Русская природа была главной любовью Юона. Он обожал Волгу, часто бывал в Нижнем Новгороде. Дореволюционная Россия, запечатленная Константином Федоровичем — к примеру, нежный утренний городок («Утро в Угличе», 1913) или его собрат из Тверской губернии, просыпающийся от зимы («В провинции. Город Торжок», 1914), — словно фотографии Сергея Прокудина-Горского. Художник работал чрезвычайно ярко, подчеркнуто декоративно. Как и его современник Борис Кустодиев. На их, по сути, общую манеру повлияло произошедшее в начале XX века открытие иконописи. Благодаря новой реставрационной технике были расчищены иконы, которые предстали во всем своем великолепии, поразив публику насыщенными, чистыми цветами. Многие всерьез заинтересовались историей Руси, принялись изображать архитектуру, костюмы, обычаи XVII века.
Такие полотна есть и у Юона, весьма высоко ценившего творчество мастера исторической живописи Василия Сурикова. По случаю 300-летия династии Романовых написана «Коронация Михаила Федоровича в 1613 году. Соборная площадь, Московский Кремль» (1913): озаренные свечами храмы, вечернее небо, тщательно переданный дух старины.
Кроме того, Юон увлекался отечественной архитектурой. Его привлекал строгий облик церквей. Он много писал Троице-Сергиеву лавру. Ей посвящена, пожалуй, самая известная его картина «Купола и ласточки. Успенский собор Троице-Сергиевой лавры» (1921). С одной стороны, здесь приковывает внимание необычный ракурс. С другой — год создания: даже после революции Юон не изменил любимым темам.
Появились и новые сюжеты. В том числе космогонические, навеянные бурными переменами в стране. «Новая планета» (1921), созданная в разгар Гражданской войны, рассказывает о внезапном, страшно-грандиозном явлении небесного тела, сопровождаемом людской паникой. Композиционно напоминает знаменитое полотно Брюллова «Последний день Помпеи», однако более оптимистична, наполнена предчувствием лучшего будущего.
Сменой эпох вдохновлена и «Симфония действия» (1922).
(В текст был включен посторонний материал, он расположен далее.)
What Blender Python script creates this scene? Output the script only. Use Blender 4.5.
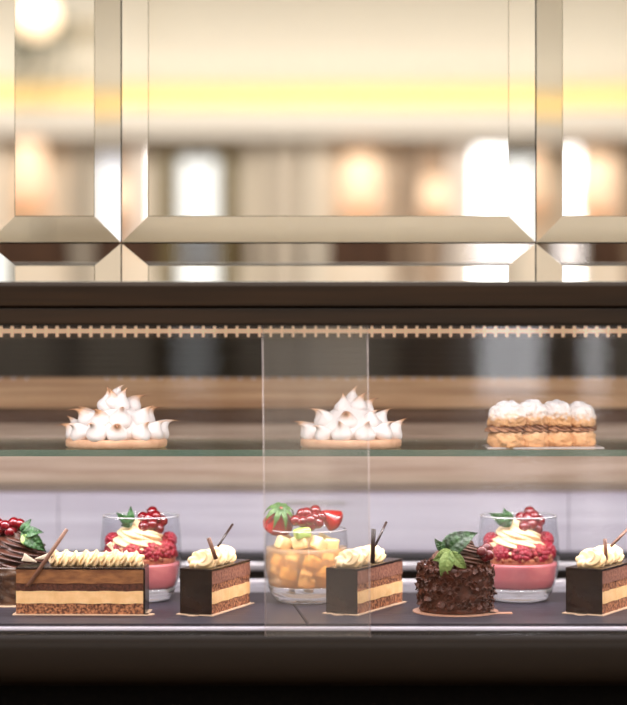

Художник изобразил ураган, который сметает все на своем пути: огромные здания превращаются в обломки, в образовавшиеся трещины падают люди… А на заднем плане величественно возвышаются скалы, словно напоминая зрителям: все проходит, и это пройдет.
Оптимист в Юоне все же доминирует и побеждает. Он пишет Ленина, точнее, его первое появление на заседании Петросовета в Смольном (1927), революционные дни Москвы, демонстрации, а позже — военные парады на Красной площади. На портретах все чаще появляются новые лица советских людей («Комсомолки», «Подмосковная молодежь», 1926).
Он был счастлив в браке. Женившись против воли отца на простой крестьянской девушке Клавдии Никитиной, прожил с ней больше полувека. Семейную идиллию омрачила лишь ранняя смерть сына Бориса, в память о котором остался трогательный детский портрет (1912). До революции Юон сотрудничал с Сергеем Дягилевым, оформлял оперные постановки в рамках «Русских сезонов». После 1917-го продолжил работу в театральной среде. В 1920-м был удостоен первой премии за проект занавеса для Большого театра, а в 1943 году стал главным художником Малого театра.
Умер в 1958-м, оставшись в памяти потомков академиком, теоретиком искусства, успешным педагогом. И, конечно, живописцем с диковинной фамилией, всю жизнь любившим все русское, ни секунды не мыслившим себя в иной системе координат.